Ein knappes Jahr später ist es nun doch wieder passiert – wahrscheinlich mit doppelt so vielen Toten. Bezeichnenderweise herrscht heute in den Regierungszentralen eher betretenes Schweigen. Denn wirklich reagiert hat niemand auf das Massensterben. Ausser Italien: Für die Aktion Mare Nostrum gab es vordergründig viel Lob und hinter den Kulissen noch mehr Kritik: Sie sollen es, riet man den Italienern in Brüssel, mit der Rettungsaktion mal nicht übertreiben. Denn sonst kämen nur noch mehr Migranten nach Europa.

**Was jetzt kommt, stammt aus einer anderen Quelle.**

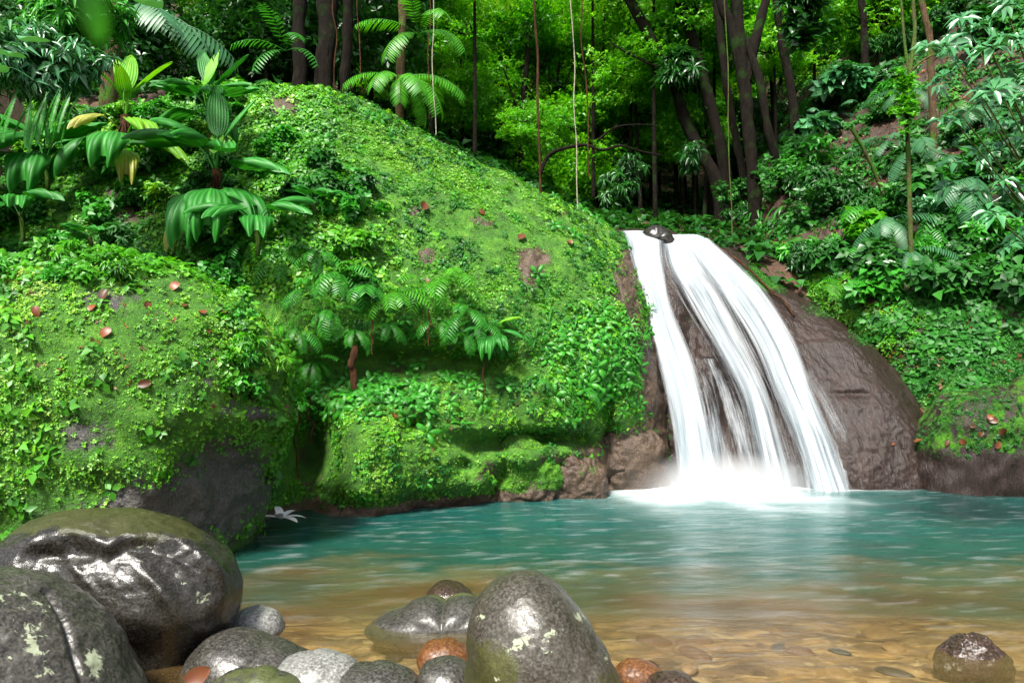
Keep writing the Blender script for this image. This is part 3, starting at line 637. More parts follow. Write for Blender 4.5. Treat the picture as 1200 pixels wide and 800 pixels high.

Die Aktion Mare Nostrum hat das Dilemma der «Festung Europa» in aller Deutlichkeit aufgezeigt: Zwar wäre die Rettung und Aufnahme schiffbrüchiger Migranten und Kriegsflüchtlinge ein moralischer und humanitärer Imperativ. Das angesichts steigender Asylzahlen in ganz Europa festzustellende Erstarken fremdenfeindlicher Parteien belegt andererseits, wie gering die Aufnahmebereitschaft geworden ist.

Nun ist Italien – wenig überraschend – die kostspielige Aktion Mare Nostrum verleidet: Sie wird im November voraussichtlich eingestellt. Das Mittelmeer wird wieder ganz den Schlepperbanden überlassen – daran wird auch das reichlich nebulöse Frontex Plus der EU nicht viel ändern. Die Folgen sind absehbar: Die Zahl der Flüchtlinge, die im Mittelmeer sterben, wird weiter ansteigen. Sie sind es, die den Preis für unser Dilemma bezahlen.